What the task asks. Copy every line with the string "from" in it.

Provided data.
########################################

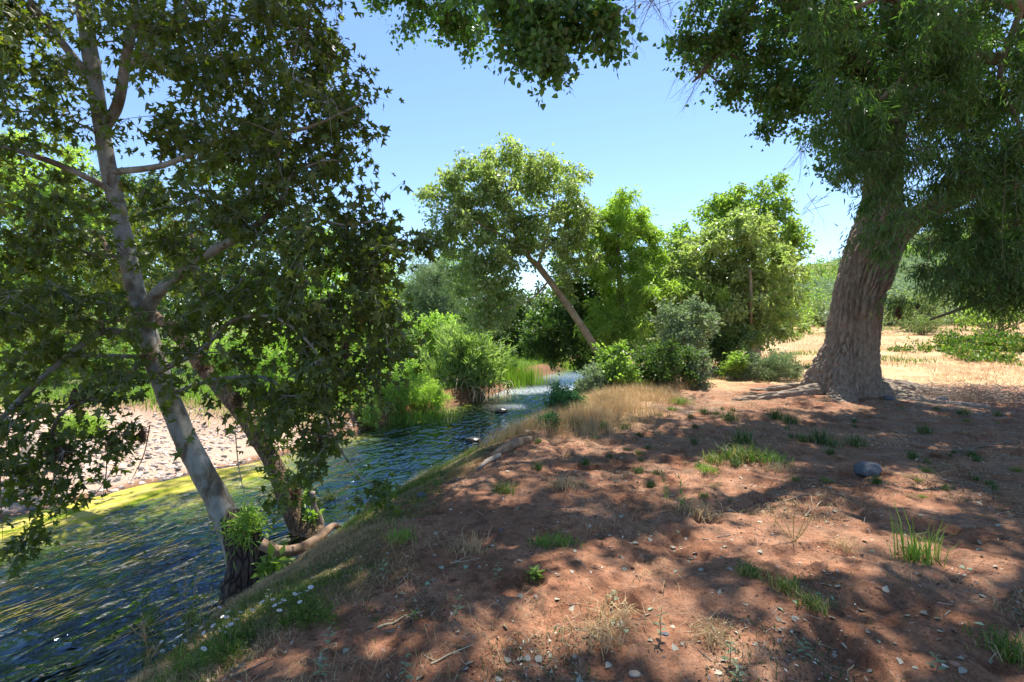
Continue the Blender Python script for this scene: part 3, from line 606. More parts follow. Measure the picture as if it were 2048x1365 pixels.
# --- the big cottonwood
def build_cottonwood():
    rg = np.random.default_rng(5)
    Y = 11.4
    tr = [(1690,812,190),(1688,790,172),(1686,750,137),(1697,700,112),(1705,650,108),(1715,600,106),(1732,550,112),(1750,500,118),(1765,450,112),(1768,400,84),(1775,300,70),(1785,180,62),(1800,40,52),(1815,-120,42),(1820,-300,28)]
    pts = [(*P(a, b, Y), w_ * .74 / 2 / F * Y) for a, b, w_ in tr]
    base = (pts[0][0], Y, hz(pts[0][0], Y)); root = empty('cottonwood_tree', base, 'huge old cottonwood with deeply furrowed grey brown trunk and flared roots', 'tree')
    s = spline(pts, 640); nu = 260
    t, u, v = frames(s[:, :3]); a = np.arange(nu) / nu * 2 * math.pi
    L = np.concatenate([[0], np.cumsum(np.linalg.norm(np.diff(s[:, :3], axis=0), axis=1))])
    r = s[:, 3][:, None] + 0 * a
    hgt = (s[:, 2] - base[2])[:, None]
    fl = np.exp(-np.maximum(hgt, -.2) / .42)
    lob = .5 + .5 * np.cos(5 * a + 1.1 + .6 * np.sin(a * 2))[None]; lob = lob ** 1.6
    Lz_ = L[:, None] + 0 * r
    r = r * (1 - .10 * fl) + fl * (.40 * lob + .06) + .55 * np.exp(-np.maximum(hgt, -.2) / .13) * (lob ** 2 * .35 + .12 * (fbm(np.cos(a)[None] * 3 + 0 * r, np.sin(a)[None] * 3, Lz_ * 2, 3, 4) - .3)) + .05 * np.sin(3 * a + L[:, None] * .7) + .03 * np.sin(7 * a + L[:, None] * 1.3) * (.4 + fl)
    ca, sa = np.cos(a)[None] * r, np.sin(a)[None] * r; Lz = L[:, None] + 0 * r
    tw = .5 * (fbm(ca * 1.2, sa * 1.2, Lz * .8, 2, 3) - .5)
    f1, f2 = voro((ca + tw * .5) * 12, (sa + tw * .5) * 12, Lz * 1.25 + tw * 1.2, 5)
    g1, g2 = voro((ca + tw * .2) * 15, (sa - tw * .2) * 15, Lz * 9, 15)
    d = sstep(.02, .34, f2 - f1) * .058 + sstep(0, .3, g2 - g1) * .014 + .02 * (fbm(ca * 25, sa * 25, Lz * 12, 3, 9) - .5)
    r = r + d - .03
    ring = s[:, None, :3] + r[..., None] * (np.cos(a)[None, :, None] * u[:, None] + np.sin(a)[None, :, None] * v[:, None])
    n = len(s); i = np.arange(n - 1)[:, None] * nu; j = np.arange(nu)[None]; j2 = (j + 1) % nu
    mb = MB(); mb.add(ring.reshape(-1, 3), np.stack([i + j, i + j2, i + nu + j2, i + nu + j], -1).reshape(-1, 4), 0, True)
    mb.build('trunk', M['cotrunk'], root)
    def rough(mb, p, seed, sides=60, n=160, amp=.03):
        q = spline(p, n); t, u, v = frames(q[:, :3]); a = np.arange(sides) / sides * 2 * math.pi
        L = np.concatenate([[0], np.cumsum(np.linalg.norm(np.diff(q[:, :3], axis=0), axis=1))])
        r = q[:, 3][:, None] + 0 * a; ca, sa = np.cos(a) * r, np.sin(a) * r; Lz = L[:, None] + 0 * r
        f1, f2 = voro(ca * 10, sa * 10, Lz * 2.2, seed); r = r * (1 + .25 * (fbm(ca * 3, sa * 3, Lz * 1.5, 3, seed) - .5)) + sstep(.02, .34, f2 - f1) * amp - amp * .6
        ring = q[:, None, :3] + r[..., None] * (np.cos(a)[None, :, None] * u[:, None] + np.sin(a)[None, :, None] * v[:, None])
        i = np.arange(n - 1)[:, None] * sides; j = np.arange(sides)[None]; j2 = (j + 1) % sides
        mb.add(ring.reshape(-1, 3), np.stack([i + j, i + j2, i + sides + j2, i + sides + j], -1).reshape(-1, 4), 0, True)
        return q
    limbs = [
      [(1768,500,11.4,60),(1800,462,11.2,50),(1850,425,10.9,44),(1930,385,10.5,40),(2040,310,10,36),(2200,230,9.5,38),(2400,180,9,22)],
      [(1778,260,11.4,60),(1700,120,11,48),(1600,20,10.5,38),(1490,-60,10,32),(1380,-120,9.5,22),(1200,-200,9,14)],
      [(1800,60,11.4,44),(1750,-80,10,40),(1600,-260,8.4,34),(1350,-420,7,28),(1100,-520,6,20),(850,-560,5.4,12)],
      [(1805,0,11.4,40),(1850,-200,9,36),(1850,-500,7,32),(1700,-800,5.5,26),(1500,-1100,4.5,16)],
      [(1782,160,11.4,40),(1900,60,11.2,34),(2050,-40,11,26),(2250,-120,10.6,14)],
      [(1520,-40,10.1,22),(1490,30,9.9,18),(1450,90,9.7,12),(1410,140,9.6,8),(1385,165,9.6,4)],
    ]
    nodes, nr = [q[:3] for q in s[330::14]], [q[3] * .6 for q in s[330::14]]
    for k, lb in enumerate(limbs):
        mb = MB(); q = rough(mb, [(*P(a_, b_, c_), w_ / 2 / F * c_) for a_, b_, c_, w_ in lb], 40 + k, 48, 150, .022 if k < 5 else .006); mb.build('limb', M['cobark'] if k < 5 else M['twig'], root)
        nodes += [w_[:3] for w_ in q[20::7]]; nr += [w_[3] * .6 for w_ in q[20::7]]
    for p in ([(1665,780,11.3,44),(1610,788,11.2,26),(1560,793,11.1,18),(1510,799,11.0,11),(1465,806,10.9,5)], [(1660,778,11.6,30),(1590,778,11.9,20),(1540,782,12.1,13),(1500,786,12.2,6)],
              [(1715,792,11.3,50),(1790,783,11.5,42),(1840,786,11.6,36),(1882,793,11.5,22),(1915,800,11.5,10)]):
        mb = MB(); rough(mb, [(*(lambda q: (q[0], q[1], hz(q[0], q[1]) + w_ / 2 / F * c_ * .35))(P(a_, b_, c_)), w_ / 2 / F * c_) for a_, b_, c_, w_ in p], 60, 70, 260, .03)
        mb.build('root', M['cotrunk'], root)
    B = [ # crown seen in the frame
      (1480,60,9.8,110,80,.9,34),(1560,130,10,120,90,1,40),(1640,60,10.3,140,90,1.2,40),(1500,170,9.9,70,40,.6,14),(1620,210,10.2,80,70,.8,24),(1400,60,9.6,45,60,.5,12),(1750,80,10.8,140,110,1.2,40),(1900,60,10.8,170,110,1.2,40),
      (1380,100,9.6,30,30,.3,4),(1600,-10,10,160,60,1,34),(1800,150,11,150,120,1.4,44),(1980,180,11.2,120,160,1.4,44),(1720,180,11.2,80,90,1,26),(2000,380,11,80,90,1,24),(1560,235,10,40,40,.5,7),(1700,260,10.6,70,100,.7,22),(1900,200,10.8,120,80,1.,24),
      (1020,5,6.2,80,35,.6,15),(1120,30,6.1,100,45,.6,22),(1060,80,6.1,60,36,.4,10),(1110,125,6.0,38,28,.3,5),(1195,70,6.1,40,35,.4,7),
      (860,10,9,80,40,.7,20),(920,50,9,60,40,.5,10),(830,-40,9,100,50,.8,16),
      (1050,-90,6.4,190,70,.9,34)]
    att = blob_points(B, rg)
    # high crown above the camera, unseen, shaped to dapple the ground with shade
    def box(n, x0, x1, y0, y1, z0, z1): return np.stack([rg.uniform(x0, x1, n), rg.uniform(y0, y1, n), rg.uniform(z0, z1, n)], -1)
    hi = box(1250, -3.5, 14, 1.0, 15, 7.2, 14)
    hi = hi[hi[:, 2] > CAMZ + .72 * hi[:, 1] + .2]
    gapn = fbm((hi[:, 0] - .212 * hi[:, 2]) * .55 + 3.3, (hi[:, 1] - .368 * hi[:, 2]) * .55, 0, 3, 77); hi = hi[gapn < GAPT]
    gx, gy = hi[:, 0] - .212 * hi[:, 2], hi[:, 1] - .368 * hi[:, 2]; keep = np.ones(len(hi), bool)
    for (hx_, hy_, r1, r2) in [(*G(1400, 960)[:2], 1.0, .5), (*G(1240, 1190)[:2], .46, .38), (*G(1650, 1080)[:2], .42, .28), (*G(1080, 1330)[:2], .1, .1), (*G(1540, 790)[:2], .9, .9), (*G(620, 1150)[:2], .3, .3), (*G(1330, 800)[:2], 2.0, 1.4), (*G(1100, 830)[:2], 1.8, 1.8), (*G(1850, 850)[:2], .6, .2)]:  # gaps cut in the crown so sun reaches these spots of soil
        keep &= ((gx - hx_) / (r1 + .22)) ** 2 + ((gy - hy_) / (r2 + .22)) ** 2 > 1
    hi = hi[keep]
    hl = box(90, -4.2, 1.0, 3.2, 8.0, 6.6, 9.5); hl = hl[hl[:, 2] > CAMZ + .72 * hl[:, 1] + .2]; hi = np.vstack([hi, hl])  # hl: extra unseen clumps added to shade the near left bank
    top = box(120, 3, 14, 9, 16, 9, 17)
    mb = MB(); grow(mb, nodes, nr, np.vstack([att, hi, top]), rg, 1, .005, 5, .3, .1)
    foliage(mb, att, rg, 'cottonwood', .078, 92, .33, 8, 0, 1, .003, .5, .4, .2)
    foliage(mb, hi, rg, 'cottonwood', .12, 84, .50, 7, 0, 1, .004, .3, .6, .25)
    foliage(mb, top, rg, 'cottonwood', .12, 100, .6, 7, 0, 1, .004, .3, .6, .3)
    mb.build('crown', [M['cot'], M['twig']], root)
    # bare dead twigs hanging from the limb
    for (px, py, Yd, n_, L_) in ((1410,130,9.6,16,.75),(1280,0,7.5,18,.7),(1330,-10,7.6,10,.6),(1620,280,10,12,.8),(1640,400,10.4,7,.6)):
        mb = MB(); q0 = P(px, py, Yd)
        for k in range(n_):
            d = unit(np.array([rg.normal(-.35, .5), rg.normal(0, .4), rg.uniform(-1.1, -.1)])); st = q0 + rg.normal(0, .12, 3); l_ = L_ * rg.uniform(.4, 1.2)
            pp = spline([(*st, .006), (*(st + d * l_ * .5 + rg.normal(0, .05, 3)), .0035), (*(st + d * l_ + np.array([0, 0, -.1 * l_])), .0015)], 8); tube(mb, pp[:, :3], pp[:, 3], 4)
            for z in range(4):
                b_ = pp[int(rg.integers(2, 7)), :3]; e_ = b_ + (d + rg.normal(0, .5, 3)) * l_ * .3; prisms(mb, b_[None], e_[None], .002, .001)
        mb.build('dead_twig', M['twig'], root)
GAPT = .80
M['cotrunk'] = plain('cottonwood_trunk_bark', (.165,.122,.088), (.37,.29,.215), 14, .92, .9, (1,1,.45), bscale=46, dist=.008)
build_cottonwood()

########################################

In response.
Continue the Blender Python script for this scene: part 3, from line 606. More parts follow. Measure the picture as if it were 2048x1365 pixels.
    # bare dead twigs hanging from the limb